— Start —
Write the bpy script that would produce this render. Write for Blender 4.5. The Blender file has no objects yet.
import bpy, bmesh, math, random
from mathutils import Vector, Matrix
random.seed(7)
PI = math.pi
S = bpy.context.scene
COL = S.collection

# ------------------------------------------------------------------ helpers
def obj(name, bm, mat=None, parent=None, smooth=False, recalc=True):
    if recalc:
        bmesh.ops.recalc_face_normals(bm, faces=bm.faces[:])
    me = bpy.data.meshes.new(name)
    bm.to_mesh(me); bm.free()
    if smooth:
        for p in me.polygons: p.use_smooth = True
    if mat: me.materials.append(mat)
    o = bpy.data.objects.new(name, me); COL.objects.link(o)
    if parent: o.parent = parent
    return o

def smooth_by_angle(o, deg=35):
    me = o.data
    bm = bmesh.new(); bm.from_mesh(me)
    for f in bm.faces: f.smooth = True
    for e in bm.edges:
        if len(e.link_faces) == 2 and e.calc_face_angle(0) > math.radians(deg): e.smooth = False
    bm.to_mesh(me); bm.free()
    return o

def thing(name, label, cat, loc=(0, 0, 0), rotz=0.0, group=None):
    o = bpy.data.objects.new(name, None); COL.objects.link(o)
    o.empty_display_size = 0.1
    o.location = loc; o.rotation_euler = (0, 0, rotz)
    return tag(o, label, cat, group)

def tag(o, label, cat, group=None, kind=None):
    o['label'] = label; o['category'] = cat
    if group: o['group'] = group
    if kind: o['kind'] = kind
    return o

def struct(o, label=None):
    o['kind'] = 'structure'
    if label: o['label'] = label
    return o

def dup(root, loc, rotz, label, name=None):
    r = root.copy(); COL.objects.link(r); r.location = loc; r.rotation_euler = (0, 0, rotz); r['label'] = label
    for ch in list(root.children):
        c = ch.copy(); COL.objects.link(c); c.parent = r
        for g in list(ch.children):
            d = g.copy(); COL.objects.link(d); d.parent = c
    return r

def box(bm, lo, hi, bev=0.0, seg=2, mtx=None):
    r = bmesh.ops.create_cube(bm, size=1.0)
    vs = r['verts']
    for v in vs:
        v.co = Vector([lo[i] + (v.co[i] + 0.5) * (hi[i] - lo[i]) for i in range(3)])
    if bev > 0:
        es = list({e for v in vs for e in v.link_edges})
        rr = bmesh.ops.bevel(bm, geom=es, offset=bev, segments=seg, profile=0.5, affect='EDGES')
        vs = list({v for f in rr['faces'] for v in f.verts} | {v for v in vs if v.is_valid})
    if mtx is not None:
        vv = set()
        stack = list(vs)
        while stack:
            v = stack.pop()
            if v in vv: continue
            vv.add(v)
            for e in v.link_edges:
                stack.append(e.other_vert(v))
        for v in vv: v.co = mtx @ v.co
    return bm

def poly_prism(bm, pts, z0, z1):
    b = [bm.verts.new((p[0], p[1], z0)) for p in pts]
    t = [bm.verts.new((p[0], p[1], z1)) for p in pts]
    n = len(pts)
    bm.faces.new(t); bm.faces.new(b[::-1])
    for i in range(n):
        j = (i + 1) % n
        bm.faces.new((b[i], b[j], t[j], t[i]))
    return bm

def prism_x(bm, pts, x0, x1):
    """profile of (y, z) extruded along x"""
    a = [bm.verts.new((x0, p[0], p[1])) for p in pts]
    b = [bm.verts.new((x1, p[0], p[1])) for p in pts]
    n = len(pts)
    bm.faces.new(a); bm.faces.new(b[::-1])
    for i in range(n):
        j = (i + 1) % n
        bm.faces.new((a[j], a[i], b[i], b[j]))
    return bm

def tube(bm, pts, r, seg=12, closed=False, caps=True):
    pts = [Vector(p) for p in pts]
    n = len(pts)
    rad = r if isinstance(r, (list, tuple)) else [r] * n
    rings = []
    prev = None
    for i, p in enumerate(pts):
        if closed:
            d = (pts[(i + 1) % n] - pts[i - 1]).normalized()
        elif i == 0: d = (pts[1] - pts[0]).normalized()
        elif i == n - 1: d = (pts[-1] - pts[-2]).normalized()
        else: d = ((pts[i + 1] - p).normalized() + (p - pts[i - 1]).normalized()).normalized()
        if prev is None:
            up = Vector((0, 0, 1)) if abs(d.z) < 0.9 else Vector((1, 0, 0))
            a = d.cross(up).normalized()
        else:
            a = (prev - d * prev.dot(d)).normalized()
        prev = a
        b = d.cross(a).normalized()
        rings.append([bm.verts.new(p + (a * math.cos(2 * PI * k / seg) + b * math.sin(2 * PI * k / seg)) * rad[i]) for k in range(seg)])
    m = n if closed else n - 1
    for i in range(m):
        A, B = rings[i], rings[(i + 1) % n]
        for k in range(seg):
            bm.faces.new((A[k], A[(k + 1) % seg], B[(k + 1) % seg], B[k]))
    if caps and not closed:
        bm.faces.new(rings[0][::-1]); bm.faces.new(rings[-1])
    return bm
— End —
WRITTEN PROBLEM:
Set down the lines above as they stand, starting with the first line and ending with the line that contains "COL = S.collection".

RESPONSE TO THE EXERCISE:
Write the bpy script that would produce this render. Write for Blender 4.5. The Blender file has no objects yet.
import bpy, bmesh, math, random
from mathutils import Vector, Matrix
random.seed(7)
PI = math.pi
S = bpy.context.scene
COL = S.collection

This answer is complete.